Les assureurs français de corps de navires se comptent actuellement sur les doigts d’une main et tous disposent d’un réseau mondial. Axa Corporate Solutions reste un solide leader avec 25 % de son activité “maritime” (336 M€) réalisée dans l’assurance de corps de navires. Suivent ensuite Groupama Transports, Allianz Marine Aviation et Generali France Assurance.
Il faut ajouter à cette liste quelques spécialistes du fluvial. Cette niche qui représente tout de même un marché de 23 M€ est dominée par Groupama, AGF, Axa, MMA et depuis peu Helveua, qui limite pour l’instant son portefeuille aux fluviaux de moins de 20 ans sous pavillon français.

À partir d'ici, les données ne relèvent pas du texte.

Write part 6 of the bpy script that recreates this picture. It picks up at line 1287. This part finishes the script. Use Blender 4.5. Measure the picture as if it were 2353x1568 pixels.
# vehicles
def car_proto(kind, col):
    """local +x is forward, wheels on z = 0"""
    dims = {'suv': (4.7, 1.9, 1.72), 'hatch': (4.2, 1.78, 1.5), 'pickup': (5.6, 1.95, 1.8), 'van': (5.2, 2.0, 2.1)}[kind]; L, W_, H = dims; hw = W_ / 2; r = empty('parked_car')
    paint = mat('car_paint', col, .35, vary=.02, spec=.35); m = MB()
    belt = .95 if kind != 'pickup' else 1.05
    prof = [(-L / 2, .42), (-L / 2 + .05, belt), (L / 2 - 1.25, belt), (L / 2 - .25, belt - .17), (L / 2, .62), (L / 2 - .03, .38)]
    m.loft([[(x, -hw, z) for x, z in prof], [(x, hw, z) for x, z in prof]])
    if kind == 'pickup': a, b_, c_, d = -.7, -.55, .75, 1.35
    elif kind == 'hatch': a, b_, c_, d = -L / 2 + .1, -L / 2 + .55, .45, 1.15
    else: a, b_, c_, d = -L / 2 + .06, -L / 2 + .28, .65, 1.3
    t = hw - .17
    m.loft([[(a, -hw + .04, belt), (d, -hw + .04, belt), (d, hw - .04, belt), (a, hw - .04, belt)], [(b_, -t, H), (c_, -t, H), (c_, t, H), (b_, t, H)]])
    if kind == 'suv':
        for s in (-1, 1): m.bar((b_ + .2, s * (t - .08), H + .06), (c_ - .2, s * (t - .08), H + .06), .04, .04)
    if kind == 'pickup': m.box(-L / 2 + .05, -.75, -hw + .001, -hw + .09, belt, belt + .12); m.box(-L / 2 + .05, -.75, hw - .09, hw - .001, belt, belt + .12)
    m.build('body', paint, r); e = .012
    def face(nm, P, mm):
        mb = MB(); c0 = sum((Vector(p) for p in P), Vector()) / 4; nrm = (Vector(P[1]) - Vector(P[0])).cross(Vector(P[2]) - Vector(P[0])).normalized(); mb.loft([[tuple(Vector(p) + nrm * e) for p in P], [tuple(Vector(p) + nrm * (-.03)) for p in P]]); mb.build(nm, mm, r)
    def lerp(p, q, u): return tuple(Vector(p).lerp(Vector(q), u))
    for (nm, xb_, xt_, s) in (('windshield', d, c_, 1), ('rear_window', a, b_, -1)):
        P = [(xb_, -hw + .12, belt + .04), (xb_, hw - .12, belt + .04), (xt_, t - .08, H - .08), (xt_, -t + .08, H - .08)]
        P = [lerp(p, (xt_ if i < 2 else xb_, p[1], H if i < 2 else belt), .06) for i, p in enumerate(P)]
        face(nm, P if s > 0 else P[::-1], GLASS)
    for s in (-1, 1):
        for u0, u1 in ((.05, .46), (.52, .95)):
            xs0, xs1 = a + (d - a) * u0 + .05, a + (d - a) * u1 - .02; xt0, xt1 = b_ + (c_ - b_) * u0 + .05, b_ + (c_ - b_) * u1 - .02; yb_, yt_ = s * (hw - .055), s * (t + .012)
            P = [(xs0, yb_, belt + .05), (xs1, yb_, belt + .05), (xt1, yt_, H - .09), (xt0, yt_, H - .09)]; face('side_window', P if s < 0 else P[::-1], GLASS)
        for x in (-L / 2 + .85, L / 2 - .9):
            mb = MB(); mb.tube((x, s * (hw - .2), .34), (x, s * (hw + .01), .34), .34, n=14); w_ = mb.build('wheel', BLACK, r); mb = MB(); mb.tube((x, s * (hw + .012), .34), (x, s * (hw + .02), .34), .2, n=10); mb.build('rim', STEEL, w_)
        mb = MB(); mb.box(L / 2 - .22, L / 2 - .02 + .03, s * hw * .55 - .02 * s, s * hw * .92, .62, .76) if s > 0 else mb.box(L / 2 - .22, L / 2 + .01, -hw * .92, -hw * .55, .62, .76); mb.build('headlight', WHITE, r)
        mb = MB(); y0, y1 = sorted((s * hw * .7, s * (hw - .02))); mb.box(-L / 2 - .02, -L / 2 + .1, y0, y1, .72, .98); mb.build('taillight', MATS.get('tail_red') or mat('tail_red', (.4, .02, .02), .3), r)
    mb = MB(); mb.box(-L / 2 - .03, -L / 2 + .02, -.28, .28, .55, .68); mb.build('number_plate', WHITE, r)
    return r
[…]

Les intermédiaires souffrent, à l’image du cabinet marseillais Harrel Courtes, qui doit se diversifier dans la plaisance et l’IARD (incendie accident risques divers) pour maintenir son chiffre d’affaires. “Les armateurs sont de moins en moins nombreux du fait des fusions. Le nombre de contrats se raréfie donc mécaniquement”, constate Karine Tramier, gérante du cabinet Harrel Courtes. Mais globalement, la France tient son rang et “n’est pas à la traîne. Trois à quatre pays dominent l’assurance maritime et la France en fait partie”, se félicite Xaxier Conti, directeur des assurances transports à la FFSA. “Le marché français peut réunir sans difficulté 150 millions de dollars de capacité.”